ロシアの中部、シベリアの南、ヨーロッパ文化の辺境、アジアの片隅、バイカル湖の西にある街を拠点にしている物書きの雑記帖                  written by Asami Tada ©2020多田麻美

意表をついたコーラまつり

情報の壁は厚い。

とくにロシアでは。

一生懸命壁を登って、やっと向こうが見えるかな?と思った時、

バリアに触れたみたいに、パーンとはじき返されることもある。

でもそのおかげで、相変わらず忙しいのに、読書量は増えたりして。

 

ところで、

よく知られている通り、今のロシアは経済制裁を受けた結果、

いろいろな外国のブランドが消えている。

代表格はコカ・コーラ。

こちらでは昔、コカ・コーラに関して

「神様の飲み物」

というわけの分からない宣伝文句があったそうで、

コーラ好きのうちの相棒は、今でもこの言葉をよく口にする。

私は全然ファンではないので、

いや、それはないでしょ、といつも返す。

 

それにしても、ロシアのコーラファンは多いらしく、

代表的なコカ・コーラが消えてから、

ベラルーシ産、中国産、ロシア産、ひそかに輸入されたものなど、

さまざまなコーラがスーパーの棚に並び出した。

まず去年の前半に現れたのがここらへん。
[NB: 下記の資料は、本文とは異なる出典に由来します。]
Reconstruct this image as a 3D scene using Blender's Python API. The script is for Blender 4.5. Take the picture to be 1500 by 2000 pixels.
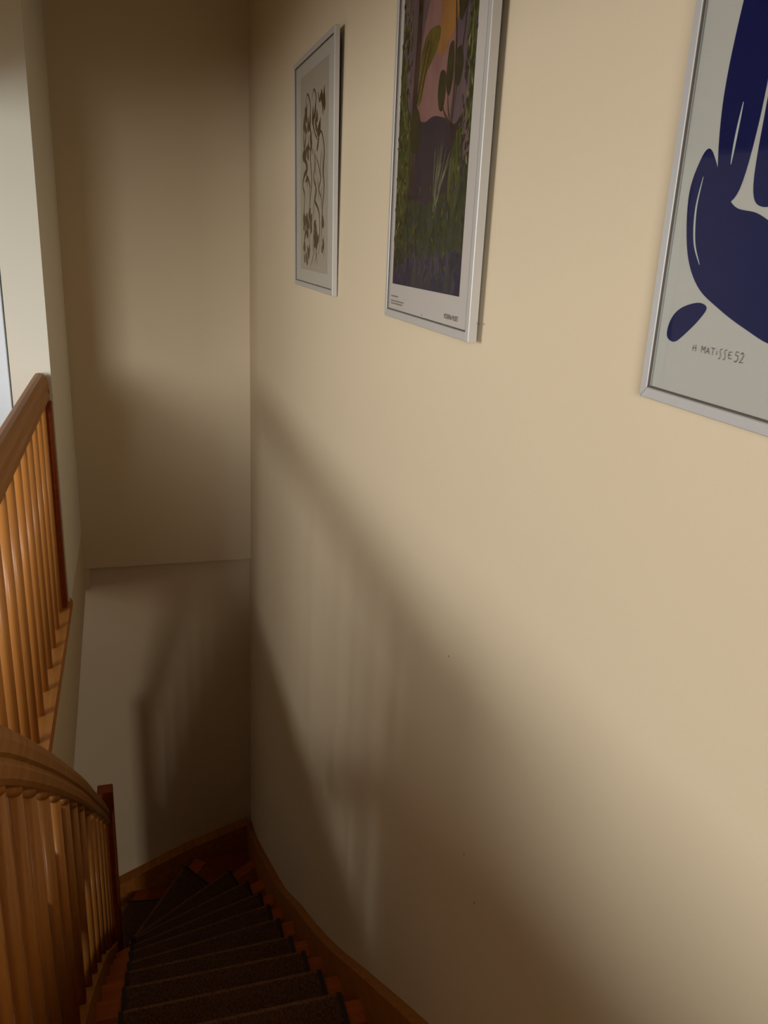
import bpy, bmesh, math, random
from mathutils import Vector, Matrix
random.seed(7)
SC = bpy.context.scene
for o in list(bpy.data.objects): bpy.data.objects.remove(o)
COL = SC.collection

# ------------------------------------------------------------------ camera
cam_d = bpy.data.cameras.new('camera'); cam = bpy.data.objects.new('camera', cam_d); COL.objects.link(cam)
Mrow = [(0.95715291, -0.04639216, 0.28584276), (-0.28556664, -0.31504014, 0.90509745), (0.04806252, -0.94794382, -0.31478964)]
# columns of the matrix are the image right, image down and view directions in the world
cx = Vector((Mrow[0][0], Mrow[1][0], Mrow[2][0])); cy = Vector((Mrow[0][1], Mrow[1][1], Mrow[2][1])); cz = Vector((Mrow[0][2], Mrow[1][2], Mrow[2][2]))
m = Matrix.Identity(4)
for i in range(3):
    m[i][0] = cx[i]; m[i][1] = -cy[i]; m[i][2] = -cz[i]
m[2][3] = 1.5
cam.matrix_world = m
cam_d.sensor_fit = 'VERTICAL'; cam_d.sensor_height = 24.0; cam_d.lens = 24.0*1585/2000
cam_d.clip_start = 0.02
SC.camera = cam

# ------------------------------------------------------------------ light and exposure
SC.view_settings.view_transform = 'Standard'; SC.view_settings.look = 'None'
SC.view_settings.gamma = 1; SC.view_settings.use_curve_mapping = False
SC.view_settings.exposure = 0.0
W = bpy.data.worlds.new('sky'); SC.world = W; W.use_nodes = True
W.node_tree.nodes['Background'].inputs[0].default_value = (0.75, 0.87, 1.0, 1); W.node_tree.nodes['Background'].inputs[1].default_value = 1.5
def area(name, loc, direction, sx, sy, power, color, spread=180):
    l = bpy.data.lights.new(name, 'AREA'); l.shape = 'RECTANGLE'; l.size = sx; l.size_y = sy; l.energy = power; l.color = color
    l.spread = math.radians(spread)
    o = bpy.data.objects.new(name, l); COL.objects.link(o); o.location = loc
    o.rotation_euler = Vector(direction).to_track_quat('-Z', 'Y').to_euler()
    return o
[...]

今はもう見かけない。

キリル文字でコーラとある。

こちらは最近のラインナップ。

 

ジュース関係でロシアでのシェア第1位ドブリー社のコーラ。

もともとドブリー社はコカ・コーラのボトラーに買収されていたらしく、

そのせいか自社コーラも一番堂々と売っているが、

「コーラ」を表す文字は一番小さい。

ドブリー・コーラは敢えて直訳すると善良コーラ。

 

ノスタルジックなかわいいデザインでつい試飲してしまったコーラ。

こちらはクールさが売りらしいクール・コーラ。

 

個性派コーラのオンパレード。

これまで、こんなにたくさんの種類のコーラが

次々と棚に登場したことなどあったろうか。

これでは、まるでコーラ祭りである。

 

しまいには、ファンタとコーラが合体したかのような、

ファントーラなる飲み物まで発見。

発売は侵攻前の2021年らしいが、

最近、とみに存在感を見せつけている。

 

こうなると、領土的なコロニゼーションと、

商品文化的なコロニゼーションのせめぎ合いを見るよう。

 

こちらでは、経済制裁によって、国産品の売り上げが伸び、

悪いことばかりではない、と言われたりもしたが、

それがあながち大げさでもない反面、

長年の間に培われたブランドの力、

というのはやはりバカにならない、ということも実感。

 

だからといって、

「神様の飲み物だから、遍在する」なんて、

悪い冗談はやめてほしいけれど。